'Birdman': A Cinematic Defense of the Theatrical

Robert Tiemstra ‘16 / Emertainment Monthly Staff Writer

Michael Keaton and Edward Norton in Birdman. Photo Credit: Alison Rosa/Twentieth Century Fox.
Michael Keaton and Edward Norton in Birdman. Photo Credit: Alison Rosa/Twentieth Century Fox.

“Popularity is the slutty little cousin of Prestige.”

Imagine this scene: Riggan Thompson (Michael Keaton) squares off against a vindictive theatre critic (in this case, Lindsay Duncan) who has vowed to savage his play in her review column no matter if it is good or not. The civility in this interaction breaks down rapidly, bringing Thompson to a bitter rant against bitter critics who don’t see the blood, sweat, and tears on the stage. “All you do is label things,” he screams. “You don’t need to understand something when you can put a label on it!”
Birdman (or the Unexpected Virtue of Ignorance) is a film that defies labels. In a recent interview, co-writer Alexander Dinelaris pointed out, “If someone were to break down the script before we shot the movie, they would have said we were crazy!” He’s not wrong. In some ways, Alejandro González Iñárritu and company have created a movie utterly free of convention, free from all the usual labels audience members use to make themselves feel comfortable about their own viewing experience. But the thread that shines through, beyond all the technical wizardry and sharp wit that makes this film soar narratively, is the pulsing vigor of artistic integrity.

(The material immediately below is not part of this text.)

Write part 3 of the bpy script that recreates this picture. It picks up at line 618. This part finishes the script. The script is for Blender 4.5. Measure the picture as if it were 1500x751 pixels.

Emma Stone and Edward Norton in Birdman. Photo Credit: Alison Rosa/Twentieth Century Fox.
Emma Stone and Edward Norton in Birdman. Photo Credit: Alison Rosa/Twentieth Century Fox.
Some have called Birdman a showbiz satire, and on some level it is – taking buffoons from the stage and the screen (the yin and yang of show business) and confining them to the St. James Theater for a cutthroat performance that earns comparison to the notorious previews for Spider-Man: Turn off the Dark – but through the method used to present this film, Iñárritu, his screenwriters, and famed cinematographer Emmanuel Lubeski preserve the artistic essence of both mediums. Method actor Mike Shiner (Edward Norton) champions the purity of the stage in caustic arguments against Riggan, but also defends Riggan against the critical community only a few doors down. This is not an inconsistent character, but one who (while deeply flawed) respects his colleague’s daring. Riggan himself flies in the face of everyone who calls him irrelevant, much to his own frustration and bitter despair (“you confuse being admired with being loved,” his ex-wife quips to him at one point).
A common directorial flourish, extended tracking shots are most often used as a display of realism – look no further than Lubeski’s work with Alfonzo Cuaron in Children of Men and all but one scene of Gravity. Shot to resemble one continuous take, Birdman is the first film to do something truly unique with the conceit of continuous camerawork. This film has no pretenses toward realism, and makes several lengthy digressions into surrealism, expressionism, and fantasy… all within the same (seemingly) unbroken camera move. At alternate times throughout the course of this production, we assume the point of view of the audience, the producers, the actors, and (almost simultaneously with all of the others) Riggan himself. Lubeski’s camera gives the effect of being on, in, around, and above a stage, without ever feeling like the film should have been a play instead. This is not just a “movie,” this is a piece of pure showmanship.
Michael Keaton in Birdman. Photo Credit: Atsushi Nishijima/Twentieth Century Fox.
Michael Keaton in Birdman. Photo Credit: Atsushi Nishijima/Twentieth Century Fox.
In Eyes Wide Shut, Stanley Kubrick notably used wide angle tracking shots to follow his protagonist into a labyrinth of desire and hidden secrets. The labyrinth Iñárritu leads us through is one of personal anguish and frustrated ego. The scenery is Riggan Thompson’s own personal purgatory, where telekinesis and the ability to inexplicably fly are no more daunting than standing on stage with a phony gun to your head. To use a quotation from Macbeth, Riggan is a poor player, strutting and fretting his hour upon the stage, and then he is heard no more.
But what is the Unexpected Virtue of Ignorance? There is a title drop toward the end of the film, but it reveals little about what Birdman’s alternate title means. It seems to imply that the best art comes from truly profound acts of ignorance. Throughout the course of the film Riggan is trying to create “art” to prove he still matters, but at the end of the day it is a dumb mistake that shows his true integrity as a performer. The arguments he had earlier with Mike are completely irrelevant, because integrity is universal. There are actors, directors, stars, and technicians who obsess over “realism” in any artistic medium. Is the stage more genuine than film? Is film more real than the stage? It’s all artifice, but in the end, the play is still the thing.